Last week, the Queen reopened St Pancras station and the new Channel Tunnel rail terminal for Eurostar and said she hoped that people would consider it as a destination and not just as a station.

And, when the public gets its first glimpse of the transformed station tomorrow, the Queen will probably be proven right.

St Pancras is not just Eurostar’s new home, the place to catch high-speed services to Kent or travel by Midland Mainline, Thameslink and six Tube lines. It also offers travellers a range of food options from grab-and-go sarnies to fine dining, as well as bars, pubs and shops.

Building restaurants, pubs and shops in railway stations, or, indeed, any other transport hub such as airports, is not a new concept. Yet developer London & Continental Railways (LCR) has managed to revolutionise the experience.

Food and drink is the first big difference. There’s no sign of the McDonald’s or KFCs that usually grace railway stations. There’s also no beer-stained pubs, with sports programmes blaring out from TVs.

Instead, there are upmarket sandwich shops such as Paul, fine dining and a gastropub.

The St Pancras Brasserie and 1868 Champagne Bar are operated by Searcy, which is known for catering at locations such as the Royal Opera House and Swiss Re building.

These sit alongside a Betjeman gastropub operated by Geronimo Inns and a Carluccio’s.

And then there are the shops.
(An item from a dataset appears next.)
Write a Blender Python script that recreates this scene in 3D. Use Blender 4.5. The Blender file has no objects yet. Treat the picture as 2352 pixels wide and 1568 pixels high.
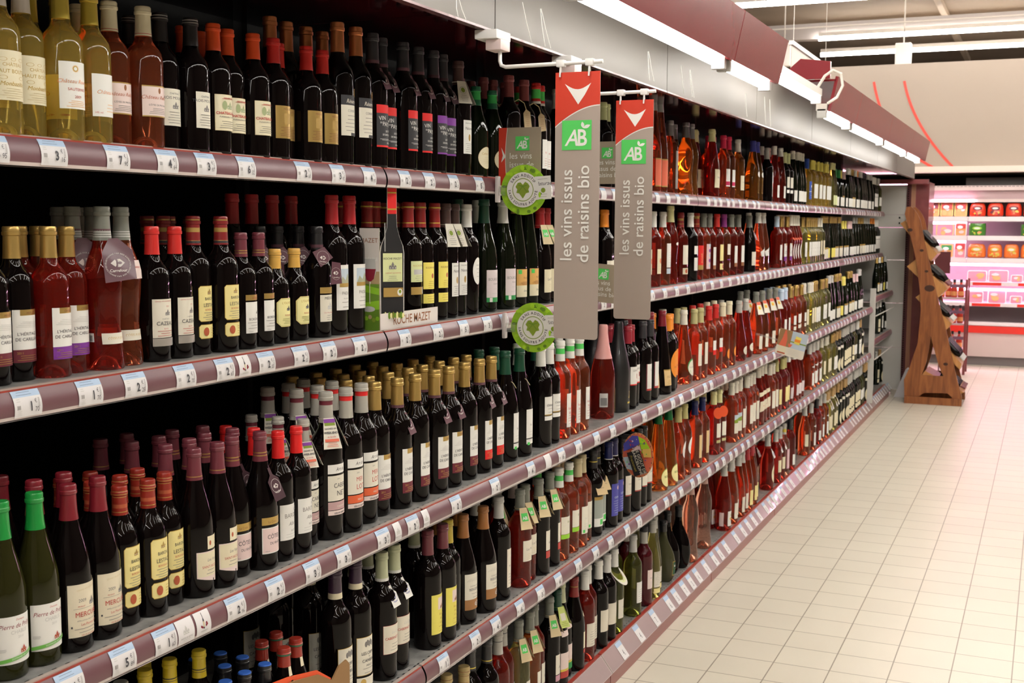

Of course travellers need stores such as WHSmith and Boots, but there are also a range of shops on offer for travellers with a longer dwell time, or for shoppers coming into the station solely for the stores.

Marks & Spencer gave its backing to the development some months ago with a full-line store, containing clothing, as well as the retailer’s Simply Food offer. This led to a glut of lettings including Hamleys, book shop Foyles, Isle of Flowers, chocolatier Wilton and Noble, patisserie Peyton and Byrne, cosmetics retailer Rituals, Fossil and Neal’s Yard Remedies.

These retailers are among those you would find in a high-end market town – not a traditional railway station. And, coupled with the ambience that LCR has created in the stunning Victorian building, it will surely be a shopping destination in its own right.